Gonzalez is a recognized expert on alcohol and drug education and has written extensively on drug and alcohol issues and their impact on college student success. In 1975, he founded the BACCHUS Network, a collegiate peer education program that supports student academic and personal success by building skills in student leaders to address campus health and safety issues.

Informed in part by his experience as an immigrant from Cuba at age 11, Gonzalez is also active in multicultural counseling and education issues. He has addressed national and international groups and written scholarly works on the Cuban-American experience and Hispanic educational concerns. In 2012, Hispanic Business named him one of the 50 most influential Hispanics in the United States. Speaker of the Indiana House of Representatives Brian Bosma also named him to the Indiana Commission for Hispanic/Latino Affairs in 2012. Gonzalez was awarded the IU Latino Faculty and Staff Service Award in 2003 for his advocacy of educational equity and access for underrepresented groups.
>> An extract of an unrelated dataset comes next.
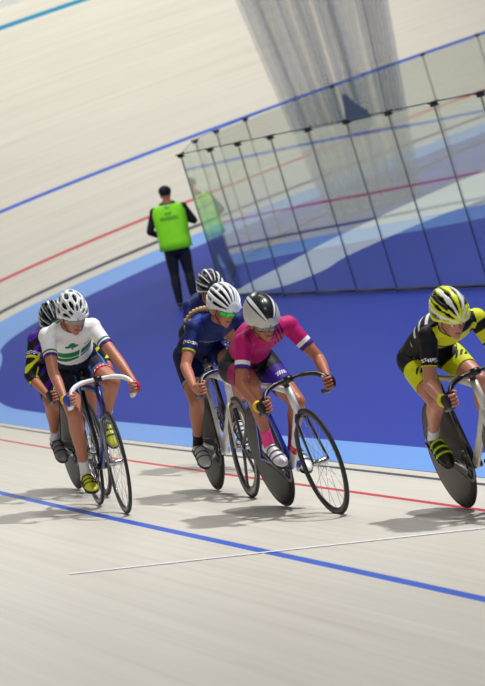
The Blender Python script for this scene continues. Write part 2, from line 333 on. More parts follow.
# ================================================================== bicycles
M_TYRE = mat('black_tyre', (26, 26, 30), .6, 0, .2, 200); M_BLK = mat('black_parts', (18, 18, 22), .35); M_ALU = mat('polished_alloy', (190, 192, 196), .25, .9)
M_DISC = mat('dark_carbon_disc', (48, 41, 40), .5, 0, 0, 8, .18, .35, 0); M_SPOKE = mat('steel_spoke', (170, 172, 176), .35, .8); M_CHAIN = mat('chain_steel', (92, 92, 96), .4, .8)
WR = .335
def wheel(parent, name, cx_, kind, rim_m, steer=0.0):
    rt = Matrix.Rotation(steer, 3, Vector((-.29, 0, .957)))
    ax = np.array(rt @ Vector((0, 1, 0))); c = V(cx_, 0, WR)
    rm = WR - .0105
    b = MB(); b.lathe([(rm + .0105 * math.cos(t), .0105 * math.sin(t)) for t in np.linspace(0, 2 * math.pi, 11)], c, ax, 64)
    if kind == 'disc':
        w = MB(); prof = [(.01, -.034), (.05, -.032), (.16, -.022), (.27, -.013), (.312, -.011), (.316, 0), (.312, .011), (.27, .013), (.16, .022), (.05, .032), (.01, .034)]
        w.lathe(prof, c, ax, 64); root = w.build(name, rim_m, parent)
    else:
        d = {'spoke': .292, 'tri': .262}[kind]
        w = MB(); w.lathe([(.317, -.010), (d, -.007), (d - .003, 0), (d, .007), (.317, .010)], c, ax, 64); root = w.build(name, rim_m, parent)
    b.build('tyre', M_TYRE, root)
    MB().tube([c - ax * .05, c - ax * .03, c + ax * .03, c + ax * .05], [.008, .02, .02, .008] if kind != 'disc' else [.008, .012, .012, .008], 12).build('hub', M_ALU, root)
    a = unit(np.cross(ax, V(1, 0, 0))); a2 = np.cross(ax, a)
    if kind == 'spoke':
        for k in range(20):
            t = 2 * math.pi * k / 20; t2 = t + (.35 if k % 4 < 2 else -.35); s_ = 1 if k % 2 else -1
            p0 = c + ax * s_ * .028 + (a * math.cos(t2) + a2 * math.sin(t2)) * .019; p1 = c + (a * math.cos(t) + a2 * math.sin(t)) * (d - .001)
            MB().tube([p0, p1], .0013, 5).build('spoke', M_SPOKE, root)
    if kind == 'tri':
        for k in range(5):
            t = 2 * math.pi * k / 5 + .3; e = a * math.cos(t) + a2 * math.sin(t); f = np.cross(ax, e)
            MB().tube([c + e * .012, c + e * .10, c + e * .2, c + e * (d + .01)], [(.022, .012), (.020, .010), (.022, .009), (.034, .008)], 10, side=f).build('spoke', rim_m, root)
    return root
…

IU Bloomington is the flagship residential, research-intensive campus of Indiana University. Its academic excellence is grounded in the humanities, arts and sciences, and a range of highly ranked professional programs. Founded in 1820, the campus serves more than 42,000 undergraduate and graduate students pursuing degrees in more than 300 disciplines. Widely recognized for its global and international programs, outstanding technology and historic limestone campus, IU Bloomington serves as a global gateway for students and faculty members pursuing issues of worldwide significance.